De Morgan's Laws

[cindib80]

I'm not sure if this is actually algebra, but wasn't sure where to put it on the MB. The problem I am trying to solve is: Make up 2 sets A & B so that n(A union B) does not equal n(A) + n(B).

I then have to make up 2 more sets so that n(A union B) DOES equal n(A) + n(B).

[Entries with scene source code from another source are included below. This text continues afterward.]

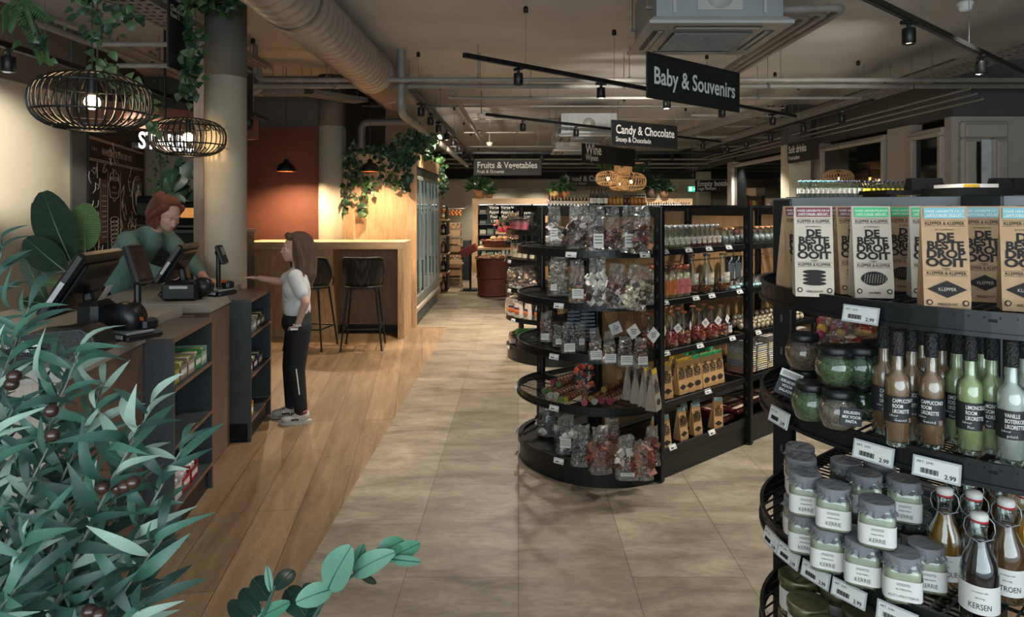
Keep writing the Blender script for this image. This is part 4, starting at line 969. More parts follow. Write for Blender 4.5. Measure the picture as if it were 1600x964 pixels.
# sauce jars with paper caps
cap_m = mat('grey_paper_cap', '77777a', .8, 0, .1, 30, .3, 60); sauce = mat('sauce_green', 'a3a48c', .5, 0, .1, 20)
def sauce_jar(name, t1, t2, fill):
    root = thing(name, 'x', 'jar', (0, 0, 0)); w = .033
    b = B(); b.lathe([(.0, 0), (w*.94, 0), (w, .003), (w, .058), (w*.93, .066), (w*.82, .071), (w*.82, .078), (0, .078)], jar_glass, 32, sq=5.0); gj = part('glass_jar', b, root)
    b = B(); b.lathe([(.0, .003), (w*.93, .003), (w*.95, .056), (w*.85, .064), (0, .064)], fill, 32, sq=5.0); part('sauce_fill', b, root)
    b = B(); r = R(name+t1); vs = []; n = 40
    for i, (rr, z) in enumerate(((w*1.1, .0625), (w*.93, .069), (w*.92, .072), (w*.98, .073), (w*.98, .083), (w*.93, .085), (0.001, .0855))):
        for j in range(n):
            a = 2*PI*j/n; q = rr*(1+(.09*math.sin(j*2.4)+r.uniform(-.05, .05))*(i == 0)+.03*math.sin(j*2.4)*(i == 1)); vs.append((q*math.cos(a), q*math.sin(a), z+(r.uniform(-.0022, .0022) if i == 0 else 0)))
    b.add(vs, [(i*n+j, i*n+(j+1) % n, (i+1)*n+(j+1) % n, (i+1)*n+j) for i in range(6) for j in range(n)], cap_m); part('paper_cap', b, root)
    b = B(); b.lathe([(w*1.012, .008), (w*1.012, .046)], lab_white, 32, sq=5.0, close=False)
    y = -w*1.012-.0012
    b.box((0, y+.0004, .04), (.022, .0004, .0005), ink); b.text('DE SMAAK VAN', .0032, ink, T3(0, y, .0365) @ UP); b.text(t1, .0052, ink, T3(0, y, .0285) @ UP); b.text(t2, .0115 if len(t2) < 8 else .0072, print_ink, T3(0, y, .0145) @ UP, bold=-.01, sx=.8)
    for k in range(5): b.box((-y, 0, .04-k*.003), (.0006, .016, .0008), ink)
    for k in range(9): b.box((-y, -.008+k*.002, .016), (.0006, .0009, .008), ink)
    part('label', b, gj)
    return Proto(root)
SJ = sauce_jar('sauce_jar', 'mayonaise', 'KERRIE', sauce); SJ2 = sauce_jar('sauce_jar', 'de lekkerste', 'PESTO-MAYONAISE', mat('sauce_pale', 'a9aa8b', .5, 0, .1, 20))
SJd = sauce_jar('sauce_jar', 'mosterd', 'DILLE', mat('sauce_dark', '3d3527', .4, 0, .2, 20))
Z3 = .762; JH = .0865
sj = [(SJ2, 1409, 932, 0, .35, 'pesto mayonnaise jar standing foremost on the wire shelf'), (SJ, 1446, 916, 0, .6, 'cream sauce jar to the side of the pesto mayonnaise'),
      (SJ, 1358, 912, 0, .25, 'curry sauce jar in the bottom layer, next to the pesto mayonnaise'), (SJ, 1306, 890, 0, .35, 'curry sauce jar in the bottom layer, third from the foremost'), (SJ, 1268, 866, 0, .5, 'curry sauce jar in the bottom layer near the shelf rim'),
      (SJ, 1250, 838, 0, .8, 'sauce jar at the rim in the bottom layer, label turned away'), (SJ, 1370, 848, 1, .3, 'curry sauce jar with a shaded cap, highest in front'), (SJ, 1302, 822, 1, .35, 'curry sauce jar of the upper layer with wide label in view'),
      (SJ, 1271, 806, 1, .5, 'curry sauce jar of the upper layer beside the rim'), (SJ, 1252, 772, 1, .8, 'sauce jar with a sunlit paper cap by the post'), (SJ, 1352, 800, 1, .3, 'sauce jar of the upper layer in the second row'), (SJ, 1386, 806, 1, .35, 'sauce jar of the upper layer with green filling, second row'),
      (SJd, 1322, 778, 1, .2, 'dark capped jar behind the curry sauces, near the post'), (SJd, 1366, 780, 1, .2, 'dark capped jar behind the curry sauces, middle'), (SJd, 1430, 862, 0, .2, 'capped jar behind the pesto mayonnaise'), (SJd, 1432, 838, 0, .2, 'dark capped jar in the third row'),
      (SJd, 1440, 815, 0, .2, 'dark capped jar in the fourth row'), (SJd, 1462, 842, 0, .2, 'dark capped jar beside the oil bottle'), (SJd, 1330, 840, 0, 0, 'lower dark jar in the second row'), (SJd, 1385, 860, 0, 0, 'lower dark jar behind the high curry jar'),
      (SJ, 1250, 752, 1, .9, 'rear sauce jar by the post with stripes of light on its cap')]
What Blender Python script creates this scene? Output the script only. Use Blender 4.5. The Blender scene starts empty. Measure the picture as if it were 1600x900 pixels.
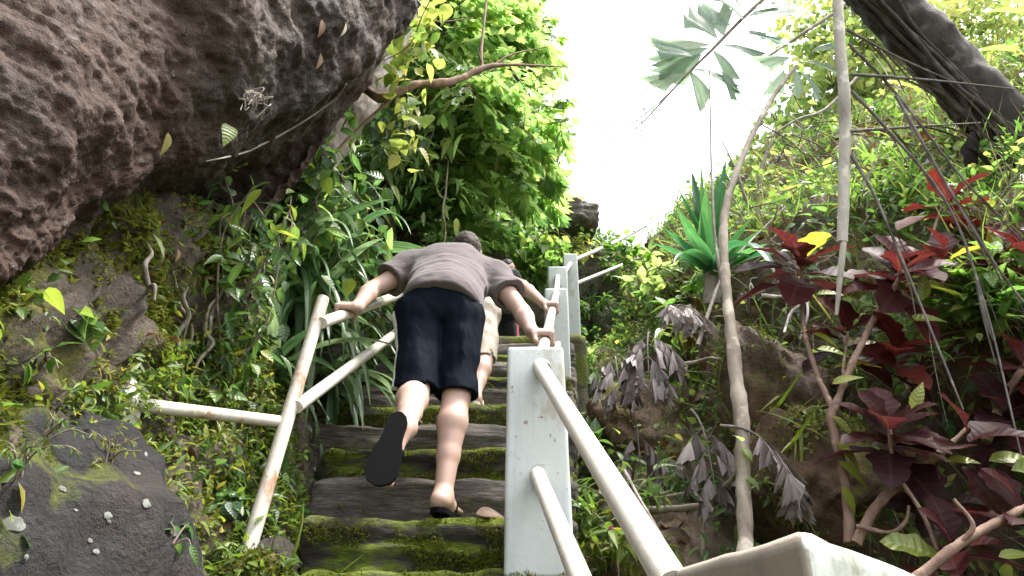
import bpy, bmesh, math, random
import numpy as np
from mathutils import Vector, Matrix

rng = np.random.default_rng(11)
random.seed(11)
SC = bpy.context.scene
COL = SC.collection

# ------------------------------------------------------------------ camera, sky, sun, exposure
PITCH = math.radians(25.0)
FPX = 1100.0                       # focal length in pixels of a 1600 wide picture
cam_d = bpy.data.cameras.new('camera')
cam_d.sensor_width = 36.0
cam_d.lens = 36.0 * FPX / 1600.0
cam_d.clip_start = 0.02
cam_d.clip_end = 2000.0
cam = bpy.data.objects.new('camera', cam_d)
COL.objects.link(cam)
cam.location = (0, 0, 0)           # the eye is the origin of the scene
cam.rotation_euler = (math.radians(90) + PITCH, 0, 0)
SC.camera = cam

SUN_EL, SUN_AZ = math.radians(66), math.radians(80)      # azimuth clockwise from +Y
world = bpy.data.worlds.new('World')
SC.world = world
world.use_nodes = True
wn, wl = world.node_tree.nodes, world.node_tree.links
wn.clear()
sky = wn.new('ShaderNodeTexSky')
sky.sky_type = 'NISHITA'
sky.sun_disc = False
sky.sun_elevation = SUN_EL
sky.sun_rotation = SUN_AZ
sky.air_density = 1.4
sky.dust_density = 4.0
hsv = wn.new('ShaderNodeHueSaturation')
hsv.inputs['Saturation'].default_value = 0.30            # a white, thinly overcast sky
bg = wn.new('ShaderNodeBackground')
bg.inputs['Strength'].default_value = 0.15
wo = wn.new('ShaderNodeOutputWorld')
wl.new(sky.outputs[0], hsv.inputs['Color'])
wl.new(hsv.outputs[0], bg.inputs['Color'])
wl.new(bg.outputs[0], wo.inputs['Surface'])

sun_d = bpy.data.lights.new('sun', 'SUN')
sun_d.energy = 1.5
sun_d.angle = math.radians(9)
sun_d.color = (1.0, 0.95, 0.87)
sun = bpy.data.objects.new('sun', sun_d)
COL.objects.link(sun)
sd = Vector((math.sin(SUN_AZ) * math.cos(SUN_EL), math.cos(SUN_AZ) * math.cos(SUN_EL), math.sin(SUN_EL)))
sun.rotation_euler = (-sd).to_track_quat('-Z', 'Y').to_euler()

SC.view_settings.view_transform = 'Standard'
SC.view_settings.look = 'None'
SC.view_settings.exposure = 2.35
SC.view_settings.gamma = 1.0
SC.view_settings.use_curve_mapping = False
SC.render.engine = 'CYCLES'
SC.cycles.max_bounces = 8
SC.cycles.diffuse_bounces = 6
SC.cycles.glossy_bounces = 2
SC.cycles.transmission_bounces = 4
SC.cycles.use_denoising = True

# ------------------------------------------------------------------ helpers
cP, sP = math.cos(PITCH), math.sin(PITCH)


def at(px, py, y):
    """The point seen at a pixel of the 1600x900 picture, at forward distance y."""
    a, b = (px - 800) / FPX, (450 - py) / FPX
    dy, dz = cP - b * sP, sP + b * cP
    return np.array([a, dy, dz]) * (y / dy)


def proj(P):
    P = np.atleast_2d(P)
    d = P[:, 1] * cP + P[:, 2] * sP
    u = -P[:, 1] * sP + P[:, 2] * cP
    return 800 + FPX * P[:, 0] / d, 450 - FPX * u / d, d


_perm = np.random.default_rng(3).permutation(256).astype(np.int64)
_perm = np.concatenate([_perm, _perm, _perm])
_g3 = np.random.default_rng(4).normal(size=(256, 3))
_g3 /= np.linalg.norm(_g3, axis=1)[:, None]


def perlin(P):
    P = np.asarray(P, dtype=np.float64)
    I = np.floor(P).astype(np.int64)
    f = P - I
    I &= 255
    w = f * f * f * (f * (f * 6 - 15) + 10)
    out = 0
    for dx in (0, 1):
        wx = w[:, 0] if dx else 1 - w[:, 0]
        for dy in (0, 1):
            wy = w[:, 1] if dy else 1 - w[:, 1]
            for dz in (0, 1):
                wz = w[:, 2] if dz else 1 - w[:, 2]
                h = _perm[_perm[_perm[I[:, 0] + dx] + I[:, 1] + dy] + I[:, 2] + dz]
                g = _g3[h]
                out = out + wx * wy * wz * (g[:, 0] * (f[:, 0] - dx) + g[:, 1] * (f[:, 1] - dy) + g[:, 2] * (f[:, 2] - dz))
    return out * 1.6


def fbm(P, octv=4, ridged=False):
    P = np.asarray(P, dtype=np.float64)
    a, s, out = 1.0, 1.0, 0
    for o in range(octv):
        n = perlin(P * s + 17.3 * o)
        out = out + a * ((0.5 - np.abs(n)) if ridged else n)
        a *= 0.5
        s *= 2.03
    return out


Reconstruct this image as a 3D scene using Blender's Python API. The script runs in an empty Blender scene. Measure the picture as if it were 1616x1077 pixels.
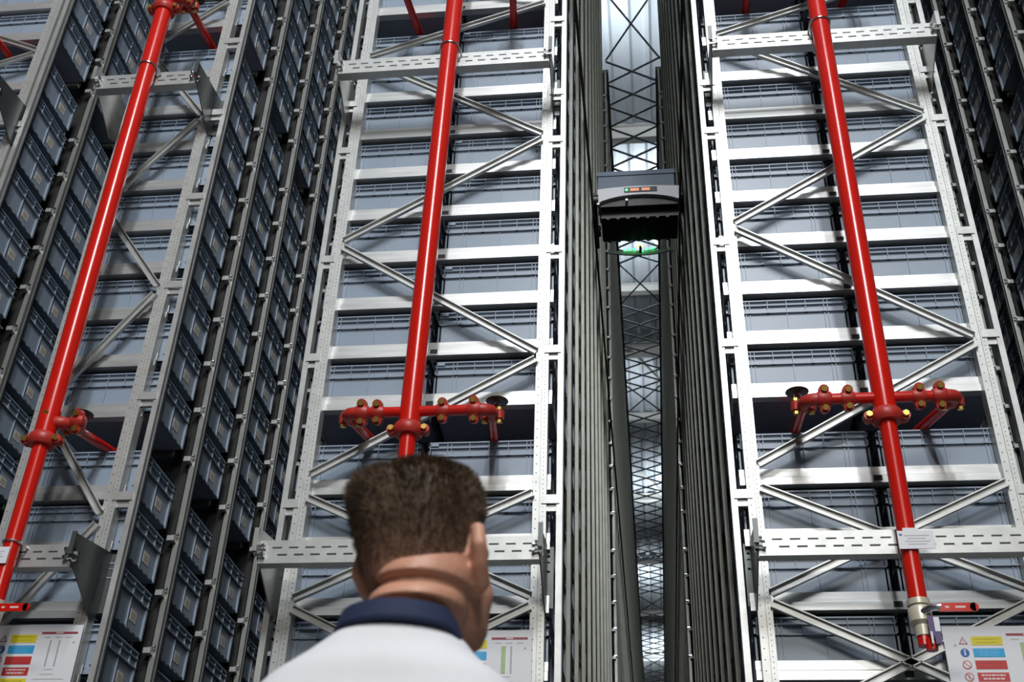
import bpy, bmesh, math, random
from math import sin, cos, pi, radians as R
from mathutils import Vector, Matrix
random.seed(7)
C = bpy.context.scene.collection
ZC = 1.05                      # camera height above the floor; heights below are measured from the camera
CAM = Vector((0, -5.136, ZC)); YAW, PITCH, ROLL, FPX = -.1341, .5900, .0384, 1837.7

# ---------------------------------------------------------------- materials
def mat(name, col, rough=.5, metal=0., noise=0., nscale=8., bump=0., emit=None, es=0., spec=None, sx=(1,1,1)):
    m = bpy.data.materials.new(name); m.use_nodes = True
    nt = m.node_tree; b = nt.nodes['Principled BSDF']
    b.inputs['Base Color'].default_value = (*col, 1); b.inputs['Roughness'].default_value = rough
    b.inputs['Metallic'].default_value = metal
    if spec is not None: b.inputs['Specular IOR Level'].default_value = spec
    if emit: b.inputs['Emission Color'].default_value = (*emit, 1); b.inputs['Emission Strength'].default_value = es
    if noise or bump:
        tc = nt.nodes.new('ShaderNodeTexCoord'); mp = nt.nodes.new('ShaderNodeMapping'); n = nt.nodes.new('ShaderNodeTexNoise')
        mp.inputs['Scale'].default_value = sx
        n.inputs['Scale'].default_value = nscale; n.inputs['Detail'].default_value = 4
        nt.links.new(tc.outputs['Object'], mp.inputs[0]); nt.links.new(mp.outputs[0], n.inputs['Vector'])
        if noise:
            r = nt.nodes.new('ShaderNodeMapRange'); r.inputs[1].default_value = .3; r.inputs[2].default_value = .7
            r.inputs[3].default_value = 1 - noise; r.inputs[4].default_value = 1 + noise
            mx = nt.nodes.new('ShaderNodeVectorMath'); mx.operation = 'SCALE'; mx.inputs[0].default_value = col
            nt.links.new(n.outputs[0], r.inputs[0]); nt.links.new(r.outputs[0], mx.inputs['Scale']); nt.links.new(mx.outputs[0], b.inputs['Base Color'])
        if bump:
            bp = nt.nodes.new('ShaderNodeBump'); bp.inputs['Strength'].default_value = bump; bp.inputs['Distance'].default_value = .01
            nt.links.new(n.outputs[0], bp.inputs['Height']); nt.links.new(bp.outputs[0], b.inputs['Normal'])
    return m
M = {}
M['galv'] = mat('galvanised_steel', (.50,.51,.495), .42, .55, .10, 14, .05)
M['shelf'] = mat('shelf_steel', (.60,.61,.60), .36, .6, .14, 3, .04, sx=(1,4,12))
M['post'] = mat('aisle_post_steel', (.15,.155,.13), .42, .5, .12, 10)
M['dark'] = mat('dark_slot', (.03,.035,.035), .6)
M['tie'] = mat('tie_rod_steel', (.26,.29,.31), .3, .7)
M['midpost'] = mat('galvanised_post', (.34,.35,.33), .4, .55, .1, 10)
M['gapshade'] = mat('gap_shade_strip', (.012,.012,.012), .7)  # black that stands in for the shade between post and tote
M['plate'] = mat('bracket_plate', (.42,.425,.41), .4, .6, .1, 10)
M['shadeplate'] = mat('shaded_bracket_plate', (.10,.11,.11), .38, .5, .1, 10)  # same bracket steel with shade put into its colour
M['red'] = mat('red_pipe_paint', (.58,.012,.006), .22, 0, .05, 5)
M['redc'] = mat('red_cast_coupling', (.45,.03,.022), .42, 0, .12, 30, .1)
M['brass'] = mat('yellow_zinc_bolt', (.75,.50,.12), .3, .9)
M['zinc'] = mat('zinc', (.8,.8,.82), .2, 1.)
M['tote'] = mat('tote_plastic', (.26,.32,.395), .38, 0, .06, 3)
M['label'] = mat('paper_label', (.62,.58,.50), .7)
M['lines'] = mat('label_print', (.22,.20,.18), .7)
M['white'] = mat('white_board', (.74,.75,.78), .5)
M['yellow'] = mat('sign_yellow', (.72,.62,.02), .5)
M['blue'] = mat('sign_blue', (.02,.36,.68), .5)
M['dblue'] = mat('sign_dark_blue', (.02,.12,.38), .5)
M['sred'] = mat('sign_red', (.52,.035,.03), .5)
M['maroon'] = mat('sign_maroon', (.33,.05,.07), .5)
M['green'] = mat('sign_green', (.38,.50,.25), .5)
M['sgrey'] = mat('sign_grey', (.40,.40,.42), .5)
M['ygrey'] = mat('sign_ink_olive', (.42,.36,.02), .5)
M['sink'] = mat('sign_ink_light', (.75,.60,.58), .5)
M['pale'] = mat('sign_pale_blue_ink', (.25,.55,.78), .5)
M['cream'] = mat('cream_valve', (.62,.58,.46), .35, .2)
M['purple'] = mat('purple_tag', (.09,.05,.17), .5)
M['concrete'] = mat('concrete_floor', (.07,.072,.075), .4, 0, .12, 2)
M['roof'] = mat('roof_steel', (.62,.67,.72), .5, .1, .05, 1.2)
M['wall'] = mat('wall_panel', (.09,.095,.10), .7, 0, .05, 1)
M['beamw'] = mat('white_painted_steel', (.72,.72,.70), .5)
M['shgrey'] = mat('shuttle_cover_grey', (.50,.51,.53), .4, .1)
M['black'] = mat('black_machine', (.015,.015,.016), .35, .1)
M['shblue'] = mat('shuttle_blue_grey', (.09,.13,.18), .4)
M['frost'] = mat('pale_green_plate', (.40,.50,.47), .4)
M['ledg'] = mat('green_led', (.0,.3,.05), .4, emit=(.05,1,.2), es=5)
M['ledy'] = mat('yellow_green_led', (.3,.5,.05), .4, emit=(.6,1,.1), es=6)
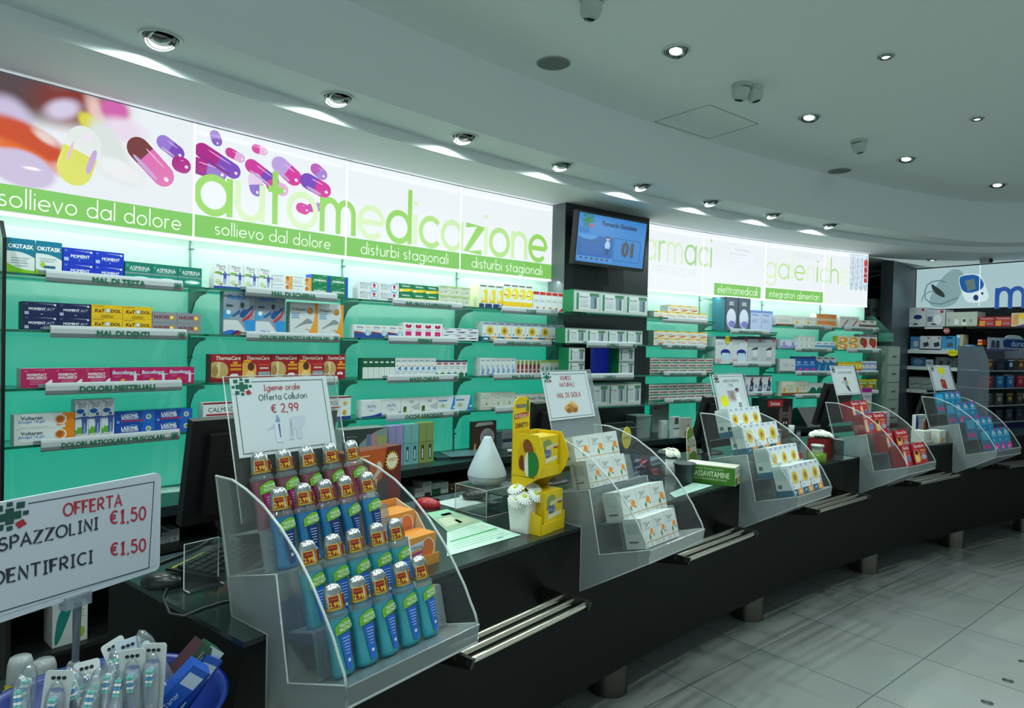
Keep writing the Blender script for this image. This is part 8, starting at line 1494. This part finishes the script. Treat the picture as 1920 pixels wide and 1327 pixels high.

Then to finish up I have to show how to modify the n(A union B) so that it always equals n(A) + n(B).
I am completely lost!

 

[stapel]

What is the meaning of "n(A)"?

These exercises ask you to think for a while and invent some sets that will work in the prescribed ways. It's kinda hard for other people to do that original thinking and individualized inventing for you. What is it, precisely, that you are requesting?

Thank you.

Eliz.

 

[cindib80]

The problem I posted is taken directly from my assignment. I am not asking for someone to give me the answer. I do not understand how the first one can be done. While doing this chapter I thought that AUB would always equal n(A) +(B). I would just like an example of how this might be solved.

 

[mark07]

I assume that n(A) denotes the number of elements of a set A.

I'll give you an example and you can find more for your homework (life is full of them afterall!).

Let's say our universal set is USA. Let A be the set of all cars in USA that are red and let B be the set of all cars in USA that are hybrid. Then AUB is the set of all cars that are either red or hybrid.

n(AUB) is not equal to n(A) + n(B), because in the latter you count the red hybrids twice! Does that make sense?

 

[cindib80]

That helps so much. I was thinking in terms of numbers and not looking at the whole picture. I appreciate your help so much! (I will pass this class if it kills me!)

 

[soroban]

Hello, cindib80!

Don't make it complicated . . .

(1) Make up 2 sets A and B so that: \(\displaystyle \: n(A\,\cup\,B)\:\neq\:n(A)\,+\,n(B)\)

(2) Make up 2 more sets so that: \(\displaystyle \:n(A\,\cup\,B)\:=\:n(A)\,+\,n(B)\)

(3) Show how to modify \(\displaystyle n(A\,\cup\,B)\) so that it always equals \(\displaystyle n(A)\,+\,n(B)\)

The union of two sets means: "dump all the elements into one set".

\(\displaystyle (1)\;A\,=\,\{4,5,6\},\;B\,=\,\{6,7,8,9\}\)

So \(\displaystyle n(A)\,=\,3\) and \(\displaystyle n(B)\,=\,4\)

But \(\displaystyle A\,\cup\,B\:=\:\{4,5,6,7,8,9}\)
. . so: \(\displaystyle \,n(A\,\cup\,B) \:=\:6\) . . . and not \(\displaystyle 3\,+\,4\:=\:7\)

Why? .Because the two sets have an "overlap".


So just make up two sets with an overlap.

In a deck of cards, there are 4 Kings and 13 Diamonds.
. . That is: \(\displaystyle \,n(\text{Kings})\,=\,4,\;n(\text{Diamonds}) \,=\,13\)

But \(\displaystyle n(\text{Kings }\cup\text{ Diamonds})\:\neq\:4\,+\,13\)

Why? .There is an overlap: \(\displaystyle K\L\diamond\)



(2) Make up two set with no overlap.

That's easy . . . \(\displaystyle A\,=\,\{\text{windmill},\text{ kangaroo}\}\) and \(\displaystyle B\,=\,\{\text{snap},\text{ crackle},\text{ pop}\)\)



(3) If there is an overlap, simply remove it.